06/12/18
Traverse Theatre, Edinburgh
When an author creates a character for a play, to whom does that character belong? The writer, yes? But what if the character is based on a living person – somebody who exists outside of the fiction? Does the author then have a responsibility to that person? And, if they change certain details of the character’s life, does that constitute a betrayal of trust?
It’s questions like this that permeate Kieran Hurley’s powerful and compelling play, Mouthpiece. As a creator of fiction myself, I find it particularly intriguing, though – judging by the intense silence in the Traverse Theatre on the evening I attend – I’m pretty sure I’m not alone.

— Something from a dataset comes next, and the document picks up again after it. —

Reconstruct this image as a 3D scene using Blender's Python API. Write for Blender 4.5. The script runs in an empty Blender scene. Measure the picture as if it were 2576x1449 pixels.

Libby (Neve McIntosh) is a struggling playwright, recently returned to her home city of Edinburgh. Once fêted as the ‘next big thing,’ she has lost her way in London and is back living with her mother, unsure of what to do next. Her unhappiness leads her up to Salisbury Crags, where, fuelled by liquor, she rashly decides to fling herself from the heights and be done with it. But she’s been observed by disaffected teenager, Declan (Lorn Macdonald), who pulls her back from the edge. Declan too is unhappy, angry with his brutish stepfather’s treatment of his mother and of the infant daughter that Declan dotes on. He has come up to the Crags to work on one of his surreal drawings, undisturbed. The last thing he needs is this kind of interruption.
Fascinated by the boy, Libby seeks him out the following day, asking if he’ll meet up with her again, ‘just to talk.’ Already, her writer’s instincts have kicked in and she is beginning to plan a new project, one in which Declan will figure prominently.
Powered by searing performances from Macintosh and Macdonald, and simply staged within a skewed rectangular frame (which seems to perfectly showcase the ‘head-movie’ evolving in Libby’s mind), Mouthpiece occasionally breaks aside from the action for Libby to deliver short lectures on how successful plays are put together – and we start to notice how the writer changes those elements of Declan’s life that don’t quite fit with her plans. Even the parts lifted directly from reality must be reshaped, restructured, the jagged edges smoothed. This is how fiction is created and, it’s clear, these observations have been arrived at through personal experience.
Hurley’s ingenious circular narrative eventually brings Libby and Declan head-to-head in a brilliant fourth-wall breaking climax. As Declan sneeringly observes, it’s ‘all really meta.’
And, you know what? It is. And it’s wonderful to behold.
By this point I am absolutely riveted by what’s unfolding in front of me, barely daring to draw breath, in case I miss a word. Hurley has created something very special here, something that deserves to reach the widest possible audience.
It’s quite simply one of the best new plays I’ve seen in quite a while. Should you go and see it? Yes, I really think you should.